Le flou et la complexité s'intensifient encore avec les Certificats d'économies d'énergie, dispositif qui oblige les fournisseurs d'énergie à financer des actions d'économies d'énergie. Avec ce mécanisme, "les ménages doivent identifier eux-mêmes les offres de primes, sans outil public de comparaison pour les guider dans leur choix", déplore l'UFC-Que Choisir.

Des aides "pas encore assez incitatives"

Un autre écueil concerne le montant des enveloppes, jugé insuffisant. "Pour les rénovations d'ampleur, les montants peuvent être très conséquents et les aides ne sont pas encore assez incitatives", commente Clarisse Berger, chargée de mission énergie et logement à l'UFC-Que Choisir. Le coût moyen d'un projet de rénovation d'ampleur en logement individuel s'élève ainsi à 59 197 euros, selon l'Agence nationale de l'habitat (Anah).

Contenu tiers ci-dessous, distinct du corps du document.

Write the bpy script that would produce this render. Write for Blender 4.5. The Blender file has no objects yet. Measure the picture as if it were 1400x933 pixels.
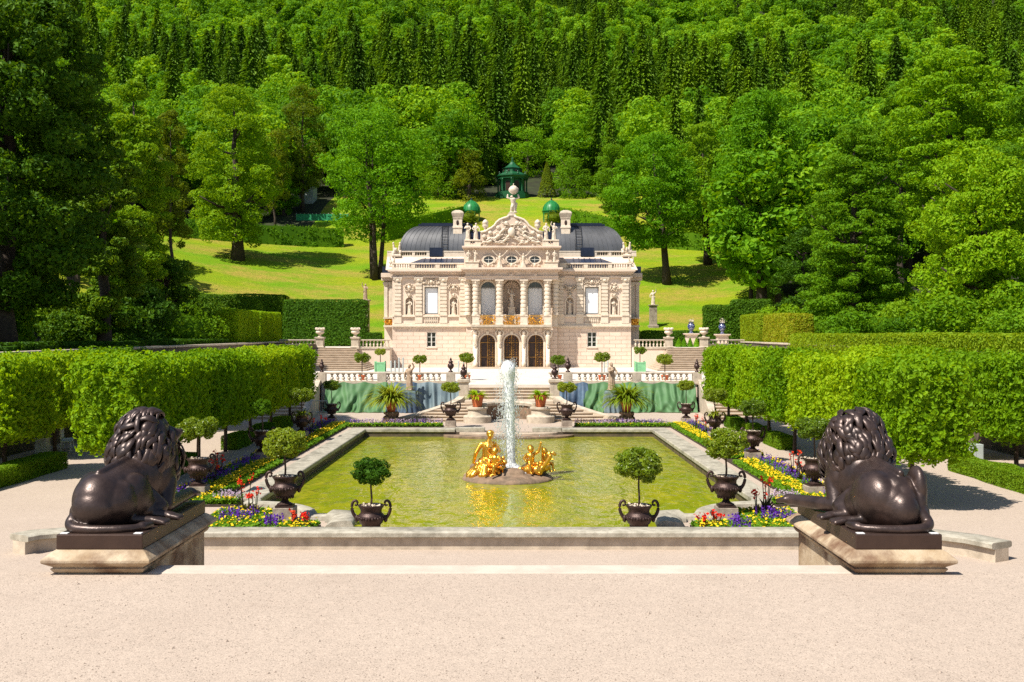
import bpy, math, random
import numpy as np
from mathutils import Vector, Matrix

R = random.Random(11)
rng = np.random.default_rng(11)
PI = math.pi
scene = bpy.context.scene
COL = scene.collection
# photograph geometry: pixels of the 1400 x 933 photograph -> metres
F, CX, HY, EYE = 1412.0, 700.0, 455.0, 5.0
AX = -0.17                      # garden axis
PX = -0.03                      # palace axis


def at(px, py, d):
    return np.array([(px - CX) * d / F, d, EYE - (py - HY) * d / F])


# ------------------------------------------------------------------ mesh builder
class MB:
    def __init__(s):
        s.v, s.f, s.n = [], [], 0

    def add(s, V, Fs, m=0):
        V = np.asarray(V, float).reshape(-1, 3)
        for fa in Fs:
            fa = np.asarray(fa, np.int64)
            if fa.ndim == 1:
                fa = fa[None]
            if len(fa):
                s.f.append((fa + s.n, m))
        s.v.append(V)
        s.n += len(V)
        return s

    def box(s, x0, x1, y0, y1, z0, z1, m=0):
        if x0 > x1: x0, x1 = x1, x0
        V = [(x0, y0, z0), (x1, y0, z0), (x1, y1, z0), (x0, y1, z0), (x0, y0, z1), (x1, y0, z1), (x1, y1, z1), (x0, y1, z1)]
        return s.add(V, [[(0, 3, 2, 1), (4, 5, 6, 7), (0, 1, 5, 4), (1, 2, 6, 5), (2, 3, 7, 6), (3, 0, 4, 7)]], m)

    def hexa(s, bot, top, m=0):
        return s.add(list(bot) + list(top), [[(0, 3, 2, 1), (4, 5, 6, 7), (0, 1, 5, 4), (1, 2, 6, 5), (2, 3, 7, 6), (3, 0, 4, 7)]], m)

    def stack(s, cx, cy, levels, m=0):
        """rectangular mouldings: levels = (half x, half y, z)"""
        V, Q = [], []
        for hx, hy, z in levels:
            V += [(cx - hx, cy - hy, z), (cx + hx, cy - hy, z), (cx + hx, cy + hy, z), (cx - hx, cy + hy, z)]
        n = len(levels)
        for k in range(n - 1):
            for i in range(4):
                a, b = k * 4 + i, k * 4 + (i + 1) % 4
                Q.append((a, b, b + 4, a + 4))
        Q.append((3, 2, 1, 0))
        Q.append(tuple(4 * (n - 1) + i for i in range(4)))
        return s.add(V, [Q], m)

    def prism(s, poly, a0, a1, axis='y', m=0):
        """poly in the plane across axis, extruded from a0 to a1"""
        n = len(poly)
        def p(u, w, a):
            return (u, a, w) if axis == 'y' else ((u, w, a) if axis == 'z' else (a, u, w))
        V = [p(u, w, a0) for u, w in poly] + [p(u, w, a1) for u, w in poly]
        s.add(V, [[tuple(range(n))[::-1]], [tuple(range(n, 2 * n))], [(i, (i + 1) % n, n + (i + 1) % n, n + i) for i in range(n)]], m)
        return s

    def lathe(s, prof, n=16, c=(0, 0, 0), m=0, sx=1, sy=1, caps=True):
        a = np.arange(n) * 2 * PI / n
        V = [(c[0] + r * math.cos(t) * sx, c[1] + r * math.sin(t) * sy, c[2] + z) for r, z in prof for t in a]
        k = len(prof)
        Q = [(i * n + j, i * n + (j + 1) % n, (i + 1) * n + (j + 1) % n, (i + 1) * n + j) for i in range(k - 1) for j in range(n)]
        Fs = [Q]
        if caps:
            Fs += [[tuple(range(n))[::-1]], [tuple(range((k - 1) * n, k * n))]]
        return s.add(V, Fs, m)

    def tube(s, path, rad, n=8, m=0, caps=True):
        P = np.asarray(path, float)
        k = len(P)
        rad = np.broadcast_to(np.asarray(rad, float), (k,))
        T = np.gradient(P, axis=0)
        T /= np.linalg.norm(T, axis=1)[:, None] + 1e-9
        ref = np.array([0, 0, 1.0]) if abs(T[0][2]) < .9 else np.array([1.0, 0, 0])
        V = []
        a = np.arange(n) * 2 * PI / n
        for i in range(k):
            u = np.cross(T[i], ref); u /= np.linalg.norm(u) + 1e-9
            w = np.cross(T[i], u)
            ref = -np.cross(T[i], w) if False else ref
            V.append(P[i] + rad[i] * (np.cos(a)[:, None] * u + np.sin(a)[:, None] * w))
        V = np.concatenate(V)
        Q = [(i * n + j, i * n + (j + 1) % n, (i + 1) * n + (j + 1) % n, (i + 1) * n + j) for i in range(k - 1) for j in range(n)]
        Fs = [Q]
        if caps:
            Fs += [[tuple(range(n))[::-1]], [tuple(range((k - 1) * n, k * n))]]
        return s.add(V, Fs, m)

    def ell(s, c, r, M=None, seg=12, rings=8, m=0):
        r = np.broadcast_to(np.asarray(r, float), (3,))
        V = [(0, 0, -1.0)]
        for i in range(1, rings):
            ph = -PI / 2 + PI * i / rings
            for j in range(seg):
                t = 2 * PI * j / seg
                V.append((math.cos(ph) * math.cos(t), math.cos(ph) * math.sin(t), math.sin(ph)))
        V.append((0, 0, 1.0))
        V = np.array(V) * r
        if M is not None:
            V = V @ np.asarray(M, float).T
        V = V + np.asarray(c, float)
        T = [(0, 1 + (j + 1) % seg, 1 + j) for j in range(seg)]
        Q = [(1 + i * seg + j, 1 + i * seg + (j + 1) % seg, 1 + (i + 1) * seg + (j + 1) % seg, 1 + (i + 1) * seg + j) for i in range(rings - 2) for j in range(seg)]
        b = 1 + (rings - 2) * seg
        T += [(len(V) - 1, b + j, b + (j + 1) % seg) for j in range(seg)]
        return s.add(V, [T, Q], m)

    def capsule(s, a, b, ra, rb, n=10, m=0):
        """tapered limb with round ends"""
        a, b = np.asarray(a, float), np.asarray(b, float)
        d = b - a
        L = np.linalg.norm(d) + 1e-9
        d = d / L
        pts, rr = [], []
        for t in (-.98, -.75, -.4, 0):
            pts.append(a + d * ra * t); rr.append(ra * math.sqrt(max(0, 1 - t * t)))
        for t in (.33, .66):
            pts.append(a + (b - a) * t); rr.append(ra + (rb - ra) * t)
        for t in (0, .4, .75, .98):
            pts.append(b + d * rb * t); rr.append(rb * math.sqrt(max(0, 1 - t * t)))
        ref = np.array([0, 0, 1.0]) if abs(d[2]) < .9 else np.array([1.0, 0, 0])
        u = np.cross(d, ref); u /= np.linalg.norm(u)
        w = np.cross(d, u)
        t = np.arange(n) * 2 * PI / n
        ring = np.cos(t)[:, None] * u + np.sin(t)[:, None] * w
        V = np.concatenate([p + r * ring for p, r in zip(pts, rr)])
        k = len(pts)
        Q = [(i * n + j, i * n + (j + 1) % n, (i + 1) * n + (j + 1) % n, (i + 1) * n + j) for i in range(k - 1) for j in range(n)]
        return s.add(V, [Q, [tuple(range(n))[::-1]], [tuple(range((k - 1) * n, k * n))]], m)

    def sweep(s, path, prof, closed=False, m=0):
        """profile (offset to the left of the path, z) carried along a flat path"""
        P = np.asarray(path, float)
        k = len(P)
        if closed:
            T = np.roll(P, -1, 0) - np.roll(P, 1, 0)
            A = P - np.roll(P, 1, 0); B = np.roll(P, -1, 0) - P
        else:
            A = np.vstack([P[1] - P[0], P[1:] - P[:-1]]); B = np.vstack([P[1:] - P[:-1], P[-1] - P[-2]])
        A = A / np.linalg.norm(A, axis=1)[:, None]; B = B / np.linalg.norm(B, axis=1)[:, None]
        T = A + B
        T /= np.linalg.norm(T, axis=1)[:, None] + 1e-9
        N = np.stack([-T[:, 1], T[:, 0]], 1)
        cosh = np.clip((A * T).sum(1), .35, 1)
        n = len(prof)
        V = []
        for i in range(k):
            for o, z in prof:
                q = P[i] + N[i] * o / cosh[i]
                V.append((q[0], q[1], z))
        Q = []
        for i in range(k if closed else k - 1):
            i2 = (i + 1) % k
            for j in range(n):
                j2 = (j + 1) % n
                Q.append((i * n + j, i2 * n + j, i2 * n + j2, i * n + j2))
        Fs = [Q]
        if not closed:
            Fs += [[tuple(range(n))], [tuple(range((k - 1) * n, k * n))[::-1]]]
        return s.add(V, Fs, m)

    def rings(s, polys, m=0):
        """closed solid through a pile of outlines of equal length: (outline, z)"""
        n = len(polys[0][0]); k = len(polys)
        V = [(x, y, z) for p, z in polys for x, y in p]
        Q = [(i * n + j, i * n + (j + 1) % n, (i + 1) * n + (j + 1) % n, (i + 1) * n + j) for i in range(k - 1) for j in range(n)]
        return s.add(V, [Q, [tuple(range(n))[::-1]], [tuple(range((k - 1) * n, k * n))]], m)

    def tread(s, x0, x1, y0, y1, z0, z1, m=0):
        """one stair with a nosing that overhangs its riser"""
        x0, x1 = min(x0, x1), max(x0, x1)
        return s.prism([(y0 + .055, z0), (y1, z0), (y1, z1), (y0, z1), (y0, z1 - .05), (y0 + .055, z1 - .05)], x0, x1, 'x', m)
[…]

La faiblesse des aides ne s'est pas améliorée : en 2025, une baisse des subventions de 30% pour les chauffages au bois ou autres biomasses a été actée, et, pour les ménages les plus modestes, les avances pour travaux sont passées, le 1er janvier, à maximum 50% de la somme engagée contre 70% jusqu'alors. Ces modifications sont synthétisées sur la page du ministère de l'Economie dédiée à MaPrimeRénov'.

Un troisième problème, mentionné par l'UFC-Que Choisir, est lié aux pratiques frauduleuses qui "gangrènent" le secteur, déplore Clarisse Berger. C'est ce qui a poussé l'association à porter l'interdiction du démarchage à domicile pour réaliser des travaux de rénovation énergétique. Le fléau touche particulièrement les personnes vulnérables, et le montant moyen en jeu s'élève à environ 20 000 euros par dossier. Les victimes, déjà fragilisées, se retrouvent alors dans des difficultés encore plus importantes. La situation est si sérieuse que plusieurs sites officiels, comme celui du ministère de l'Economie ou encore Signal Conso, livrent des conseils pour se protéger et identifier les pratiques illégales.

Un rebond du nombre de demandes en trompe-l'œil ?

Mis bout à bout, les différents problèmes n'encouragent pas à se lancer dans le parcours pour entamer des travaux de rénovation. "Il faut redonner confiance aux particuliers" et que "les ménages arrivent à s'y retrouver", poursuit Clarisse Berger. L'UFC-Que Choisir demande à l'Etat "un changement de méthode immédiat", avec notamment la création d'un "guichet unique pour toutes les aides, y compris dans le cadre de rénovations par geste", le développement d'un "comparateur officiel" des primes pour les Certificats d'économies d'énergie, et une "revalorisation des niveaux d'avances".

Mais avant même que ces solutions se concrétisent, un rebond des demandes a été constaté. Après un bond en fin d'année 2024 (70 408 dossiers déposés au dernier trimestre), selon l'Anah, le nombre d'aides accordées a connu une forte hausse en premier trimestre 2025 : 17 178, soit trois fois plus que pour la même période de l'année précédente, toujours d'après l'Anah.

Ces chiffres reflètent, selon elle, une "appropriation progressive" du dispositif d'aide publique aux rénovations d'ampleur. Mais cette lecture enthousiaste de l'Anah peut être tempérée en soulignant que 2024 a été une année terne pour les rénovations énergétiques des bâtiments, avec une baisse de 40% par rapport à 2023, et que les volumes restent encore nettement en deçà des objectifs.